### Problem details
Determine which lines of the records include the word "empty", and copy them.

### Listed records
********************
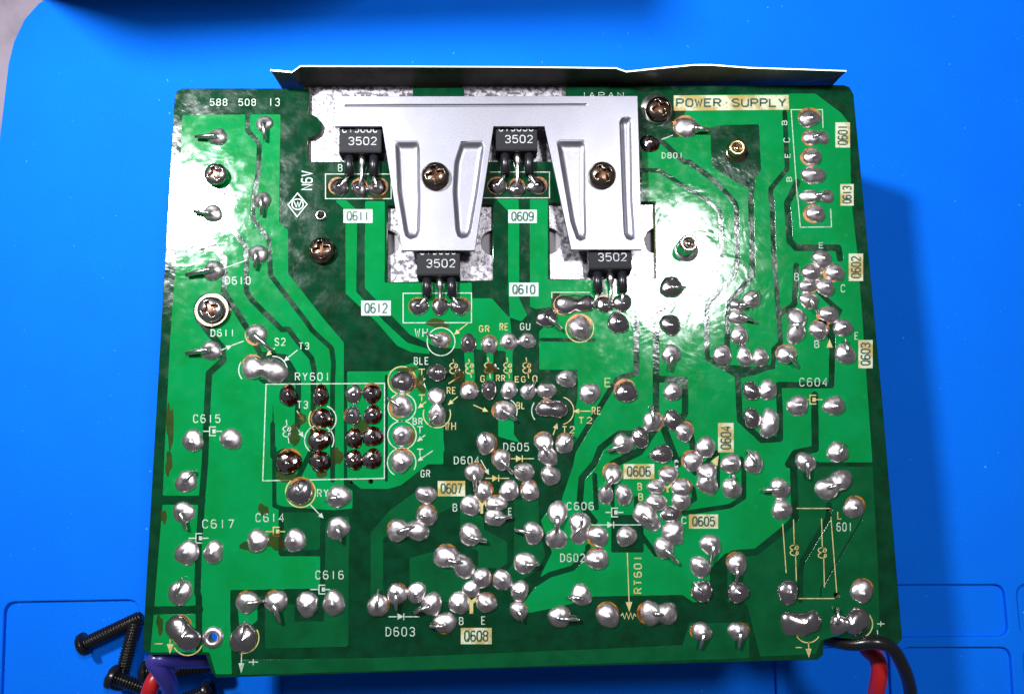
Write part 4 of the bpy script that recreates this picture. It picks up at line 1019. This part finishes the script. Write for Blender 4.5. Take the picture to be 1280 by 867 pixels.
# eyelets
for x, y, ro, ri, m_ in ((266.5, 796, 12.5, 5.0, 'solder'), (401.5, 269.5, 7.5, 4.0, 'screw_bright')):
    p = at(x, y); ro *= MM_PX; ri *= MM_PX
    v, f = lathe([(ro, 0), (ro, 0.2), ((ro + ri) / 2, 0.6), (ri * 1.1, 0.45), (ri, 0.1), (ri, -1.7)], 28)
    mesh_obj('eyelet', v, f, M[m_], root, (p.x, p.y, BOARD_Z + 0.02), True)

# ------------------------------------------------------------------ loose screws on the mat
def machine_screw(head_px, tip_px, z0, z1, R, L_, label, hr=2.9):
    a = at_mat(*head_px, z0); b = at_mat(*tip_px, z1)
    d = (b - a); Ln = d.length if L_ is None else L_
    root_ = empty('machine_screw', (a.x, a.y, a.z))
    tag(root_, label, 'screw', 'loose black screws on the mat')
    root_.rotation_euler = d.to_track_quat('X', 'Z').to_euler()
    # head: dome facing -X
    V, F = phillips_mesh(hr, 1.9, rot=30)
    V = [(-z, y, x) for x, y, z in V]
    nb = len(V); 
    V2, F2 = lathe([(hr, 0.0), (hr * 0.97, -0.25), (R * 0.8, -0.3)], 96)
    V = V + [(-z, y, x) for x, y, z in V2]
    F = [tuple(reversed(q)) for q in F] + [tuple(reversed([nb + i for i in q])) for q in F2]
    h = mesh_obj('head', V, [tuple(q) for q in F], M['black_screw'], root_, None, True)
    # threaded shank (helical ridge)
    V, F = [], []; n = 20; pitch = 0.72; steps = int(Ln / pitch * 8)
    for i in range(steps + 1):
        x = Ln * i / steps
        for k in range(n):
            an = 2 * math.pi * k / n
            ph_ = (x / pitch - k / n) % 1.0
            r = R * (0.76 + 0.24 * min(1, 1.6 * (1 - abs(2 * ph_ - 1))))
            if x > Ln - 0.8: r *= 1 - 0.25 * (x - Ln + 0.8) / 0.8
            V.append((x, r * math.cos(an), r * math.sin(an)))
    for i in range(steps):
        for k in range(n):
            k2 = (k + 1) % n; F.append((i * n + k, i * n + k2, (i + 1) * n + k2, (i + 1) * n + k))
    F.append(tuple(reversed(range(n)))); F.append(tuple(range(steps * n, steps * n + n)))
    mesh_obj('shank', V, F, M['black_screw'], root_, None, True)
    return root_
machine_screw(c1('Q', 128, 562), c1('Q', 470, 400), 3.0, 3.2, 1.7, None, 'black screw at far left of the pile, its head farthest from the board')
machine_screw((150, 852), c1('Q', 432, 430), 3.4, 3.4, 1.7, None, 'black screw standing upright in the picture beside the board edge, tip pointing up')
machine_screw(c1('Q', 300, 765), c1('Q', 560, 860), 7.0, 5.0, 1.7, None, 'black screw with shiny round head at the front left of the pile')
machine_screw(c1('Q', 505, 735), c1('Q', 890, 690), 7.5, 8.0, 2.1, None, 'black screw lying under the purple and red cables, threads towards the board corner')
machine_screw(c1('Q', 860, 850), c1('Q', 640, 930), 3.2, 3.0, 1.7, None, 'black screw at the bottom edge right of the purple cable, only its head showing')

# ------------------------------------------------------------------ cables
def cable(name, pts, r, m, label):
    P = smooth_path(pts, 10)
    o0 = P[-1].copy(); o0.z = 0
    v, f = tube([p - o0 for p in P], r, 18)
    o = mesh_obj(name, v, f, M[m], None, o0, True)
    tag(o, label, 'cable')
    return o
def cp(k, x, y, z):
    p = at(*c1(k, x, y), z); return Vector((p.x, p.y, z + BOARD_Z))
cable('power_cable', [cp('Q', 900, 655, -12), cp('Q', 720, 660, -7), cp('Q', 600, 655, -3.5), cp('Q', 545, 665, -3), cp('Q', 580, 720, -4), cp('Q', 630, 800, -7), cp('Q', 645, 900, -12), cp('Q', 640, 1050, -20)], 1.75, 'purple',
      'purple cable bending out from under the lower left corner of the board')
cable('power_cable', [cp('Q', 660, 690, -20), cp('Q', 600, 720, -16), cp('Q', 548, 775, -13), cp('Q', 512, 860, -14), cp('Q', 480, 1000, -22)], 1.75, 'red', 'red cable beside the purple cable at the lower left corner of the board')
cable('power_cable', [cp('U', 380, 520, -9), cp('U', 480, 545, -5), cp('U', 600, 565, -1.5), cp('U', 740, 555, 0.5), cp('U', 840, 590, 0), cp('U', 905, 690, -2), cp('U', 945, 800, -5), cp('U', 960, 920, -9), cp('U', 965, 1060, -16)], 1.4, 'black_pvc',
      'black cable crossing over the red one at the lower right corner of the board')
cable('power_cable', [cp('U', 620, 480, -14), cp('U', 690, 590, -10), cp('U', 750, 650, -8), cp('U', 768, 720, -8), cp('U', 755, 820, -10), cp('U', 730, 950, -15), cp('U', 700, 1080, -22)], 1.75, 'red',
      'red cable hanging below the black cable at the lower right corner of the board')

# ------------------------------------------------------------------ dark equipment case just beyond the mat's far edge (throws the shadow at the top left)
a = at_mat(43, -8); b = at_mat(900, -42)
d = (b - a).normalized(); n2 = Vector((-d.y, d.x, 0))
ce = curve_slab('equipment_case', [[(0, 0), (d.x * 108, d.y * 108), (d.x * 108 + n2.x * 90, d.y * 108 + n2.y * 90), (n2.x * 90, n2.y * 90)]], 0.02, 116, M['case'], None, 1.0, (a.x, a.y, 0))
tag(ce, 'black equipment case throwing its shadow onto the top left of the mat', 'case')
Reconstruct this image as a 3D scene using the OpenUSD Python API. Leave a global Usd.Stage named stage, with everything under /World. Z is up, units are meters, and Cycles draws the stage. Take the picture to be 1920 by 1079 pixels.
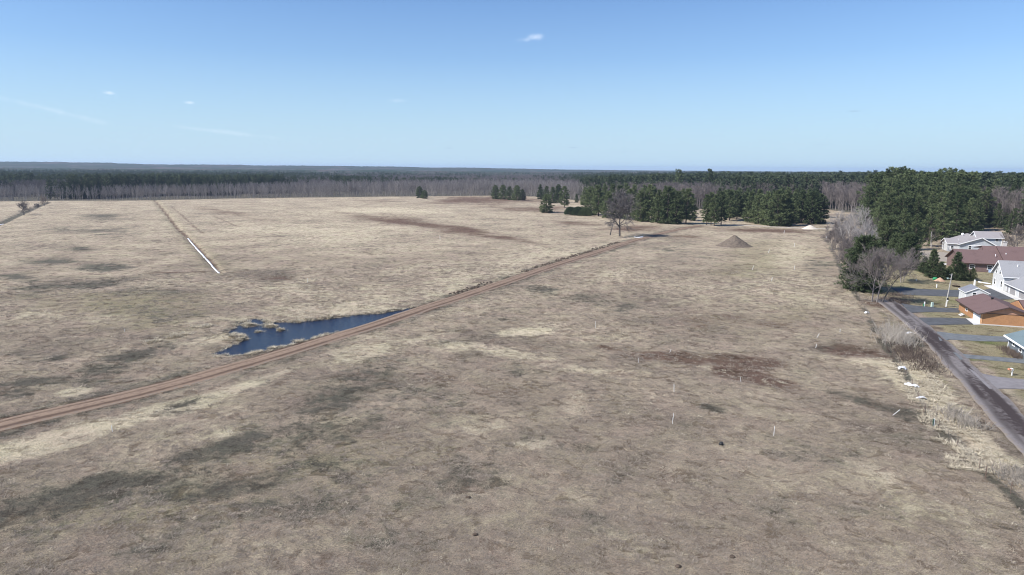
import math, random
import numpy as np, trimesh, shapely
import shapely.geometry as sg
from shapely.ops import triangulate
import usdkit, meshkit
from pxr import Usd, UsdGeom, UsdLux, UsdShade, Sdf, Gf, Vt

stage = Usd.Stage.CreateInMemory()
UsdGeom.SetStageUpAxis(stage, 'Z'); UsdGeom.SetStageMetersPerUnit(stage, 1.0)
UsdGeom.Xform.Define(stage, '/World'); UsdGeom.Scope.Define(stage, '/World/Looks')

# ------------------------------------------------------------------ camera
CAM_H, FOC, PITCH, ROLL = 32.0, 1280.0, math.atan((539.5-316)/1280.0), 0.0065
FW = np.array([0, math.cos(PITCH), -math.sin(PITCH)])
R0, U0 = np.array([1.0, 0, 0]), np.array([0, math.sin(PITCH), math.cos(PITCH)])
RT, UP = R0*math.cos(ROLL)+U0*math.sin(ROLL), -R0*math.sin(ROLL)+U0*math.cos(ROLL)
CP = np.array([0, 0, CAM_H])
cam = UsdGeom.Camera.Define(stage, '/World/camera')
cam.CreateFocalLengthAttr(24.0); cam.CreateHorizontalApertureAttr(24.0*1920/FOC); cam.CreateClippingRangeAttr(Gf.Vec2f(0.5, 60000))
cam.AddTransformOp().Set(Gf.Matrix4d(*RT, 0, *UP, 0, *(-FW), 0, *CP, 1))
cam.CreateExposureAttr(0.76)

# ------------------------------------------------------------------ sky and sun
SUN_EL, SUN_AZ = math.radians(43), math.radians(253)          # azimuth clockwise from +y: sun to the left, a little behind
TO_SUN = np.array([math.sin(SUN_AZ)*math.cos(SUN_EL), math.cos(SUN_AZ)*math.cos(SUN_EL), math.sin(SUN_EL)])
SKY_STRENGTH, SUN_I = 0.073, 1.1
sun = UsdLux.DistantLight.Define(stage, '/World/sun')
sun.CreateIntensityAttr(SUN_I); sun.CreateAngleAttr(0.5); sun.CreateNormalizeAttr(True); sun.CreateColorAttr(Gf.Vec3f(1.0, 0.965, 0.925))
_z = TO_SUN; _x = np.cross([0, 0, 1], _z); _x /= np.linalg.norm(_x); _y = np.cross(_z, _x)
sun.AddTransformOp().Set(Gf.Matrix4d(*_x, 0, *_y, 0, *_z, 0, 0, 0, 100, 1))

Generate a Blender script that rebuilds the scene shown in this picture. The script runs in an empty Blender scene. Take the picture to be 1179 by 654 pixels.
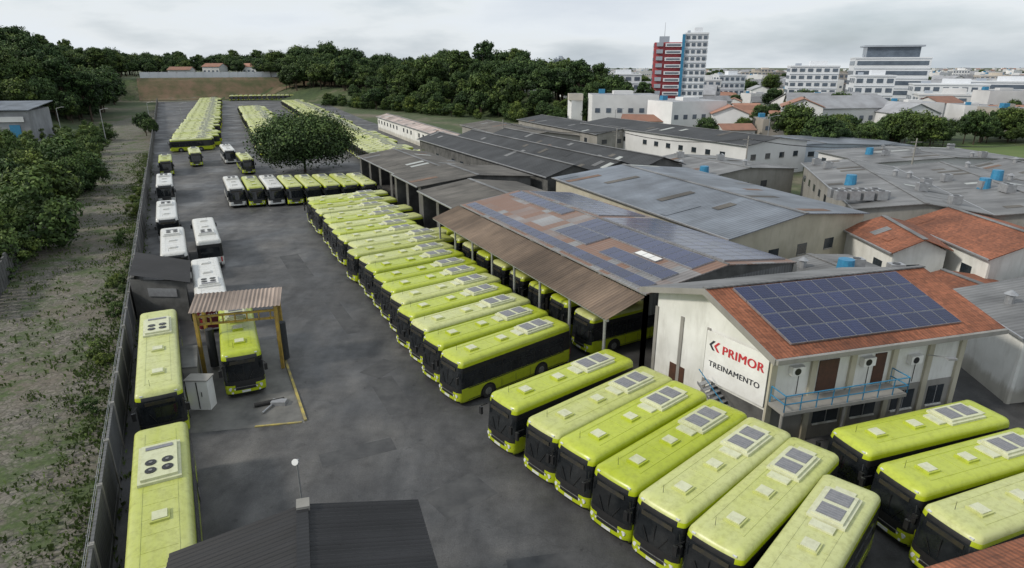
********************
### Answer to this exercise
    root_ = empty('machine_screw', (a.x, a.y, a.z))
Generate a Blender script that rebuilds the scene shown in this picture. The script runs in an empty Blender scene. Take the picture to be 1179 by 654 pixels.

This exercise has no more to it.